I didn’t like being new at first but then after a while, I felt like I had never been new. I know you might wonder why I wasn’t shy or scared. Well, I was both those things when I started.

When you walk into a new school almost everything changes: the kids at the school the teachers at the school even the smell of the air is different. Usually school is your home away from home because you are there the whole year and your friends are there with you. So if you switch it is almost like moving from your home to a new one, which is also hard.

I would come home from my new school and cry to my mom and tell her how I was too shy to talk to the kids and how I missed having all my friends at my old school and felt like my old school was where I fit in best. My mom told me that every week would get better and better and of course I didn’t believe her because I was upset and I didn’t feel like I would ever fit in.

As the weeks went by I stopped crying to her and she would ask if it was getting better. And I would say “it‘s getting better but I still don’t feel like I fit in.” My mom would tell me that she knew I would fit in but I should start talking to the kids or in front of the class more. That took a while to actually happen. I did start talking a little more but I still didn’t want to.

One day, we went on our first field trip to an outdoor learning place where we actually got to sleepover! It was my first field trip-sleepover with my whole class. We did all different kinds of activities. Our last activity was we got into two lines and the teachers turned on the music and we danced like crazy.

Finally, that was when my shyness really went away and I was dancing my butt off. All the teachers were smiling and they were taking pictures of all of us dancing. Whenever my parents met with my teachers or we did portfolios my teachers would always say “she really came out of her shell on our field trip when she was dancing.”

After that experience it was still hard but I had also got invited to a few birthday parties which helped me get to know the kids and the teachers also tried to get me to talk more in front of the class. Before you know it I was making a speech in front of the whole junior school. All of this was a slow hard process that was worth it because then you realize you do fit in.

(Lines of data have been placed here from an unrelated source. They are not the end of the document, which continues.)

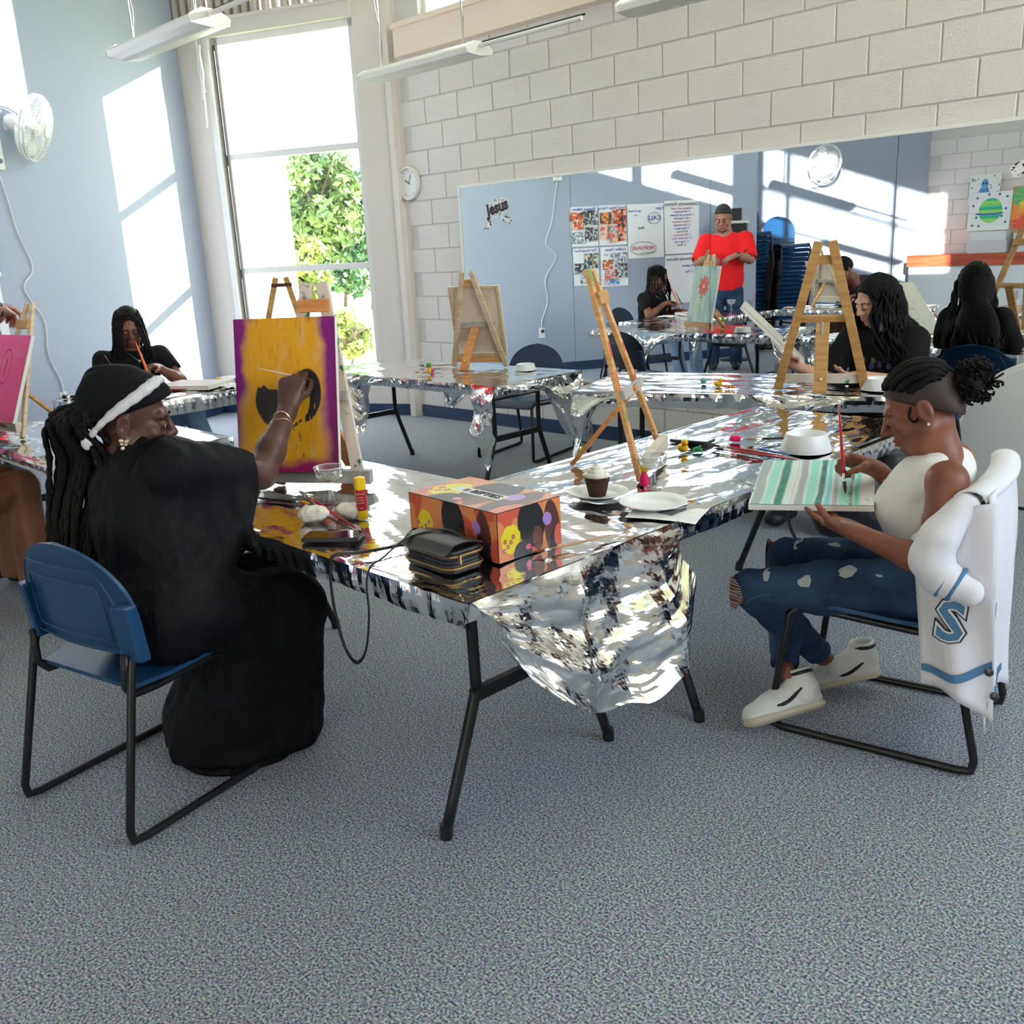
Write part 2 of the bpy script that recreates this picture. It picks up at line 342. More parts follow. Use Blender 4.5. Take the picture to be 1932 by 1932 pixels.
bm_ = MB(); bm_.bbox((-6.74,5.50,3.05),(3.3,5.62,3.28)); bm_.bbox((-6.74,5.47,3.26),(3.3,5.62,3.30)); struct(bm_, 'trim_1', m_peach)
# vertical trim strip beside the column and the pipe box at its foot
tr = MB(); tr.bbox((-6.93,5.53,0),(-6.86,5.62,HT)); struct(tr, 'trim_2', m_grey)
def window(name, mk, panes, frm, gl):
    w = empty(name); w['kind'] = 'structure'; mk(frm)
    return w
m_glass = glass_mat('window_glass', (.97,.985,.98))
# clerestory frames and panes
w2 = empty('window_2', (0,0,0)); w2['kind'] = 'structure'
f = MB()
for a,b in ((-6.53,-3.85),(-3.62,-.72)):
    f.bbox((a,5.66,3.3),(b,5.72,3.36)); f.bbox((a,5.66,4.60),(b,5.72,4.66)); f.bbox((a,5.66,3.3),(a+.05,5.72,4.66)); f.bbox((b-.05,5.66,3.3),(b,5.72,4.66))
f.build('window_frame', m_alu, w2)
for lo,hi in (((-5.17,5.65,3.3),(-5.07,5.73,4.66)),((-3.24,5.66,3.3),(-3.18,5.72,4.66)),((-1.6,5.66,3.3),(-1.54,5.72,4.66)),((-3.6,5.66,4.05),(-.74,5.72,4.10))):
    MB().bbox(lo,hi).build('mullion', m_alu, w2)
for a,b,c,d in ((-6.48,-5.17,3.36,4.6),(-5.07,-3.9,3.36,4.6),(-3.57,-3.24,3.36,4.05),(-3.57,-3.24,4.1,4.6),(-3.18,-1.6,3.36,4.05),(-3.18,-1.6,4.1,4.6),(-1.54,-.77,3.36,4.05),(-1.54,-.77,4.1,4.6)):
    MB().bbox((a,5.687,c),(b,5.693,d)).build('pane', m_glass, w2)
# --- window wall
ww = MB()
for t0,t1,z0,z1 in ((-.2,.36,0,3.46),(1.84,2.26,0,HT),(.36,1.84,0,.34),(-.2,1.84,4.5,HT)): ww.box(*slab(C0,dW,nW,t0,t1,z0,z1,.22))
wall_w = struct(ww, 'wall_window', m_grey)
hd = MB(); hd.box(*slab(C0,dW,nW,-.1,1.84,3.44,3.56,.22,.04)); hd.box(*slab(C0,dW,nW,-.1,1.84,3.56,3.585,.22,.07)); struct(hd, 'trim_3', m_grey)
# ribbed metal panels above the header; narrow slots between some of them let sun through
ts = [-.1,.249,.365]+[.93,1.033,1.125,1.236,1.353,1.449]+[1.84]
m_rib = mat('ribbed_metal', srgb(196,186,180), .5)
for i in range(len(ts)-1):
    a,b = ts[i]+(.012 if i else 0), ts[i+1]-(.010 if i < len(ts)-2 else 0); p = MB(); p.box(*slab(C0,dW,nW,a,b,3.585,4.5,.03,-.02))
    k = a+.03
    while k < b-.02: p.box(*slab(C0,dW,nW,k,min(k+.045,b),3.585,4.5,.05,.03)); k += .09
    p.build('panel', m_rib, wall_w)
w1 = empty('window_1'); w1['kind'] = 'structure'
f = MB()
for t0,t1,z0,z1,o in ((.36,.42,.34,3.44,-.03),(1.78,1.84,.34,3.44,-.03),(.36,1.84,3.38,3.44,-.03),(.36,1.84,.34,.40,-.03),(.30,.36,.0,3.44,.03)): f.box(*slab(C0,dW,nW,t0,t1,z0,z1,.09,o))
f.build('window_frame', m_alu, w1)
for z in (1.355,2.39): MB().box(*slab(C0,dW,nW,.42,1.78,z,z+.055,.08,-.035)).build('mullion', m_alu, w1)
for z0,z1 in ((.4,1.355),(1.41,2.39),(2.445,3.38)): MB().box(*slab(C0,dW,nW,.42,1.78,z0,z1,.008,-.07)).build('pane', m_glass, w1)
g = MB(); g.box(*slab(C0,dW,nW,.385,.398,.4,3.38,.02,.0)); g.build('gasket', mat('dark_gasket',(.03,.03,.035),.5), w1)
# frayed white sealant strip by the window head
q = MB()
for k,(t,z,l) in enumerate(((.27,3.42,.5),(.285,3.3,.62),(.30,3.38,.4))): q.tube(spline([C0+dW*(t+.006*math.sin(j*2.1+k))+nW*.075+V3(0,0,z-l*j/5) for j in range(6)],14), .006+.002*k, 5)
q.build('sealant_strip', m_white, w1)
# --- blue wall, its far end, the recess and the rear block wall
lw = MB(); lw.box(*slab(C0,dL,nL,-.05,4.84,0,HT,.2)); wall_l = struct(lw, 'wall_left', m_blue)
rc = MB(); R0 = C0-nL*1.0; rc.box(*slab(R0,dL,nL,4.6,8.6,0,HT,.2)); rc.box(*slab(EL,-nL,-dL,0,1.1,0,HT,.2)); struct(rc, 'wall_back_left', m_blue)
bk = MB(); bk.bbox((-6.1,-3.42,0),(3.4,-3.22,HT)); wall_b = struct(bk, 'wall_back', m_joint)
for n in range(2,13):
    for k in range(0,8):
        xl = -5.86+(k-(n%2)*.5)*.4064
        if xl < -5.9: continue
        block(wall_b, xl+.2032, -3.215, .1016+n*HB, math.pi)
sd = MB(); sd.bbox((3.2,-3.42,0),(3.4,5.85,1.6)); sd.bbox((3.2,-3.42,4.6),(3.4,5.85,HT)); sd.bbox((3.2,-3.42,1.6),(3.4,1.2,4.6)); sd.bbox((3.2,5.5,1.6),(3.4,5.85,4.6)); struct(sd, 'wall_side', m_block)
w3 = empty('added_fill_window'); w3['kind'] = 'structure'  # unseen side window, added with its opening to brighten the middle of the room
for k in range(3): y = 1.2+1.43*k; MB().bbox((3.28,y,1.6),(3.34,y+.06,4.6)).build('mullion', m_alu, w3); MB().bbox((3.305,y+.06,1.6),(3.312,y+1.43,4.6)).build('pane', m_glass, w3)
bb = MB(); bb.box(*slab(C0,dL,nL,0,4.84,0,.107,.01,.01)); struct(bb, 'baseboard_left', m_base)
bb = MB(); bb.box(*slab(C0,dW,nW,0,2.15,0,.107,.01,.01)); struct(bb, 'baseboard_window', m_base)
bb = MB(); bb.bbox((-6.82,5.585,0),(3.3,5.61,.107)); struct(bb, 'baseboard_right', m_base)
bb = MB(); bb.box(*slab(R0,dL,nL,4.9,8.5,0,.107,.01,.01)); struct(bb, 'baseboard_back', m_base)
# --- outdoors: lawn, a sunlit white wing of the building, trees
gd = MB(); gd.bbox((-90,-30,-.5),(60,90,-.3)); o = struct(gd, 'ground', mat('lawn', srgb(150,172,92), .9, var=(.35,srgb(214,208,150),.4,.6), bump=(20,.6)))
bw = MB(); bw.bbox((-24,2.0,-.4),(-14,9.0,9)); o = bw.build('building_wing', mat('white_render', srgb(245,244,240), .8, bump=(8,.1))); tag(o,'tall plain white wing of the building outside the window','building')
m_leaf = [mat('leaf_%d'%i, c, .6, var=(.9,c2)) for i,(c,c2) in enumerate(((srgb(70,100,60),srgb(120,142,80)),(srgb(66,104,84),srgb(104,140,92)),(srgb(150,160,84),srgb(110,134,70))))]
m_bark = mat('bark', srgb(104,92,80), .9, bump=(12,.8))
def tree(x,y,h,r,ml,label,seed,n=3800,ls=.16,base=.25):
    g = np.random.default_rng(seed); t = empty('tree',(x,y,-.3),0,label,'tree','trees beyond the window')
    b = MB(); b.tube(spline([(0,0,0),(.1,.05,h*.35),(-.05,.1,h*.7)],8),[.16*h/7*(1-.1*i) for i in range(8)],7)
    for k in range(6): a = k*1.05+seed; b.tube(spline([(0,0,h*(.3+.06*k)),(math.cos(a)*r*.4,math.sin(a)*r*.4,h*(.45+.06*k)),(math.cos(a)*r*.75,math.sin(a)*r*.75,h*(.55+.06*k))],6),[.06,.05,.045,.035,.025,.012],5)
    b.build('trunk', m_bark, t, smooth=True)
    nb = 34; cc = g.normal(size=(nb,3)); cc /= np.linalg.norm(cc,axis=1)[:,None]; cc *= (g.random(nb)**.4)[:,None]*np.array([r,r,h*(1-base)/2])*.85; cc[:,2] += h*(base+(1-base)/2)
    ci = g.integers(0,nb,n); d = g.normal(size=(n,3)); d /= np.linalg.norm(d,axis=1)[:,None]; P = cc[ci]+d*(r*.33*g.random(n)**.35)[:,None]
    nn = d+.7*g.normal(size=(n,3)); nn /= np.linalg.norm(nn,axis=1)[:,None]; u = np.cross(nn,g.normal(size=(n,3))); u /= np.linalg.norm(u,axis=1)[:,None]; v = np.cross(nn,u); s = (ls*(.6+.8*g.random(n)))[:,None]
    V = np.stack([P-u*s,P-v*s*.5,P+u*s,P+v*s*.5],1).reshape(-1,3); me = bpy.data.meshes.new('foliage'); me.from_pydata(V.tolist(),[],[(4*i,4*i+1,4*i+2,4*i+3) for i in range(n)]); finish(me,'foliage',ml,t,kind='stuff')
tree(-24.8,16.9,5.3,1.45,m_leaf[0],'tall leafy green tree, nearest to the window',1,6500,.13)
tree(-27.0,20.3,5.0,1.9,m_leaf[1],'broad blue-green tree standing behind the tall leafy one',2,5200,.15)
tree(-21.4,13.9,2.7,.75,m_leaf[2],'low yellow-green tree close beside the white wing',3,3200,.1,.1)
tree(-30.5,21.6,3.3,2.0,m_leaf[1],'short dark round tree at the lawn, behind the bush',4,2600,.16,.1)
tree(-13.4,9.5,.95,.42,m_leaf[2],'small pale bush on the lawn below the window',5,1800,.05,.05)
for i,(x,y,h,r,k,lb) in enumerate(((-58,40,6.5,4.2,1,'far dark tree at the left of the tree line'),(-48,41,5.5,4.0,0,'far tree in the middle of the tree line'),(-43,50,5,4.4,1,'far wide tree at the right of the tree line'))): tree(x,y,h,r,m_leaf[k],lb,20+i,3200,.34,.08)
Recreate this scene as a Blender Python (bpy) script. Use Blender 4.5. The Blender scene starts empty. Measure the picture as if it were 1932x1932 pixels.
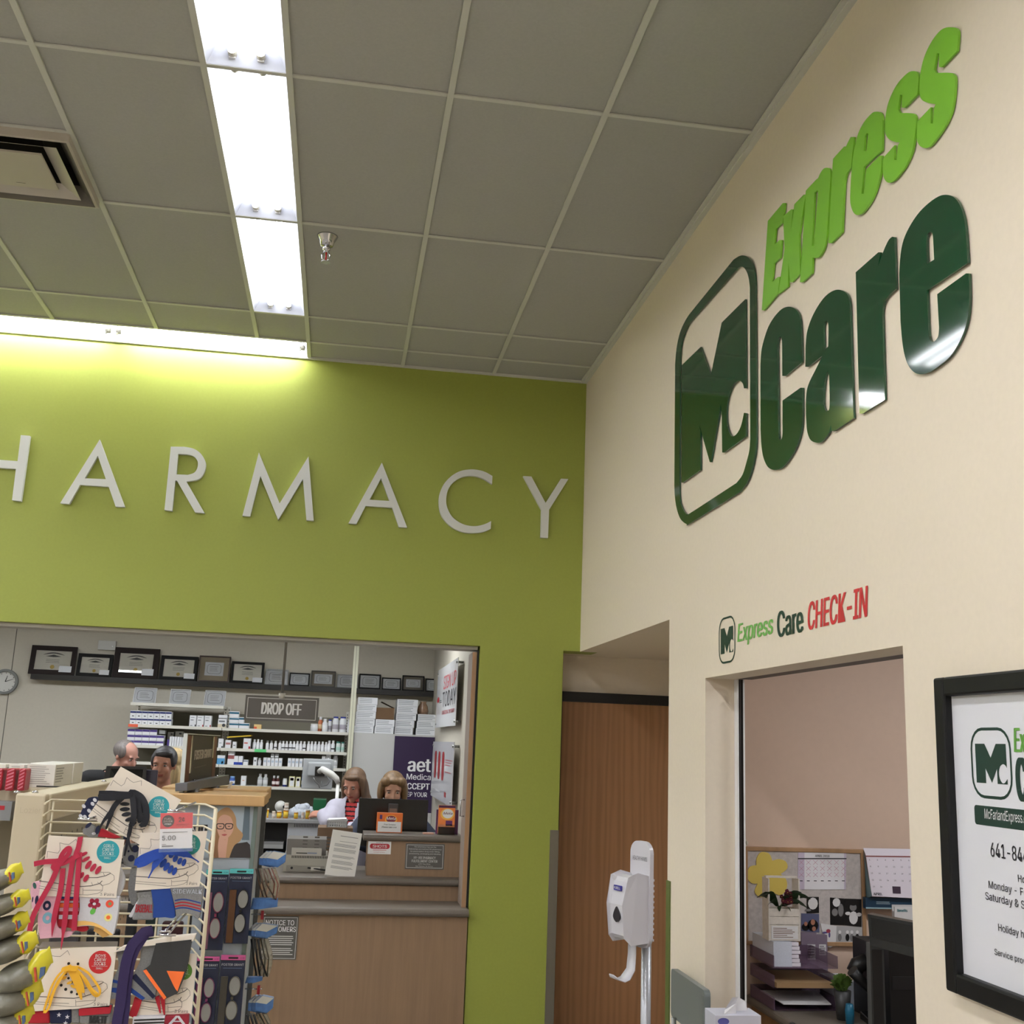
import bpy, bmesh, math, random
from mathutils import Vector, Matrix, Euler, Quaternion
from mathutils.geometry import tessellate_polygon
random.seed(7)
COL = bpy.context.scene.collection
PI = math.pi
CEIL = 4.30
# ------------------------------------------------------------------ camera
CAM = Vector((-1.5155, -6.982, 1.865)); FPX = 2072.9
cd = bpy.data.cameras.new('camera'); cam = bpy.data.objects.new('camera', cd); COL.objects.link(cam)
cam.location = CAM; cam.rotation_euler = (1.7803, -0.0376, -0.1554)
cd.sensor_width = 36; cd.lens = FPX / 1932 * 36; cd.clip_start = .05; cd.clip_end = 100
bpy.context.scene.camera = cam
ROT = Euler((1.7803, -0.0376, -0.1554)).to_matrix()
def at(u, v, ax, val):
    """point where the sight line through photo pixel (u, v) meets the plane ax = val"""
    d = ROT @ Vector(((u - 966) / FPX, -(v - 966) / FPX, -1)); i = 'XYZ'.index(ax)
    return CAM + d * ((val - CAM[i]) / d[i])
# ------------------------------------------------------------------ materials
def lin(c):
    c /= 255.0
    return c / 12.92 if c <= .04045 else ((c + .055) / 1.055) ** 2.4
MC = {}
def M(r, g, b, rough=.5, metal=0, em=0, trans=0, coat=0, noise=0, scale=20, bump=0, spec=.5, alpha=1, kind=None):
    key = (r, g, b, rough, metal, em, trans, coat, noise, scale, bump, spec, alpha, kind)
    if key in MC: return MC[key]
    m = bpy.data.materials.new('surface'); m.use_nodes = True; nt = m.node_tree; p = nt.nodes['Principled BSDF']
    c = (lin(r), lin(g), lin(b), 1)
    p.inputs['Base Color'].default_value = c
    p.inputs['Roughness'].default_value = rough; p.inputs['Metallic'].default_value = metal
    p.inputs['Specular IOR Level'].default_value = spec
    p.inputs['Coat Weight'].default_value = coat; p.inputs['Coat Roughness'].default_value = .03
    p.inputs['Transmission Weight'].default_value = trans; p.inputs['Alpha'].default_value = alpha
    if em:
        p.inputs['Emission Color'].default_value = c; p.inputs['Emission Strength'].default_value = em
    tc = nt.nodes.new('ShaderNodeTexCoord')
    if noise or kind:
        mx = nt.nodes.new('ShaderNodeMix'); mx.data_type = 'RGBA'
        mx.inputs[6].default_value = c
        k = 1 - (noise or .25)
        mx.inputs[7].default_value = (c[0] * k, c[1] * k, c[2] * k, 1)
        mp = nt.nodes.new('ShaderNodeMapping'); nt.links.new(tc.outputs['Object'], mp.inputs[0])
        n = nt.nodes.new('ShaderNodeTexNoise'); n.inputs['Scale'].default_value = scale; n.inputs['Detail'].default_value = 4
        if kind == 'grain': mp.inputs['Scale'].default_value = (1, 1, .06)
        if kind == 'oak':
            mp.inputs['Scale'].default_value = (1, 1, .07); n.inputs['Distortion'].default_value = .6
        nt.links.new(mp.outputs[0], n.inputs['Vector'])
        src = n.outputs['Fac']
        if kind == 'oak':
            w = nt.nodes.new('ShaderNodeTexWave'); w.wave_type = 'RINGS'; w.rings_direction = 'Z'
            mp2 = nt.nodes.new('ShaderNodeMapping'); mp2.inputs['Scale'].default_value = (3.2, .6, .22); mp2.inputs['Location'].default_value = (.4, 0, .3)
            nt.links.new(tc.outputs['Object'], mp2.inputs[0]); nt.links.new(mp2.outputs[0], w.inputs['Vector'])
            w.inputs['Scale'].default_value = 2.2; w.inputs['Distortion'].default_value = 9; w.inputs['Detail'].default_value = 3; w.inputs['Detail Scale'].default_value = 1.3
            ad = nt.nodes.new('ShaderNodeMath'); ad.operation = 'MULTIPLY'
            nt.links.new(w.outputs['Fac'], ad.inputs[0]); nt.links.new(n.outputs['Fac'], ad.inputs[1]); src = ad.outputs[0]
        rp = nt.nodes.new('ShaderNodeMapRange'); rp.inputs[1].default_value = .3 if kind != 'oak' else .05; rp.inputs[2].default_value = .7 if kind != 'oak' else .55
        nt.links.new(src, rp.inputs[0]); nt.links.new(rp.outputs[0], mx.inputs[0]); nt.links.new(mx.outputs[2], p.inputs['Base Color'])
    if bump:
        n2 = nt.nodes.new('ShaderNodeTexNoise'); n2.inputs['Scale'].default_value = scale * 6
        b2 = nt.nodes.new('ShaderNodeBump'); b2.inputs['Strength'].default_value = bump; b2.inputs['Distance'].default_value = .002
        nt.links.new(tc.outputs['Object'], n2.inputs['Vector']); nt.links.new(n2.outputs['Fac'], b2.inputs['Height']); nt.links.new(b2.outputs[0], p.inputs['Normal'])
    MC[key] = m; return m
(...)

At the end-of-year ceremony where we say good-bye and get awards, I didn’t think grade 4 got any awards. Soon enough they announced the personal achievement award for my class and called my name. I was shocked. I went up and got the award, a book that had a sticker inside it that said “Presented to” and your name and the award you received.

After there was a little party in my classroom and when I saw my mom she was crying with joy because she was proud of me. I didn’t talk at all in the beginning of the year and I got an award at the end of the year.

First you might think you won’t fit in but then after this real story I am positive you will fit in – with guts, courage and support.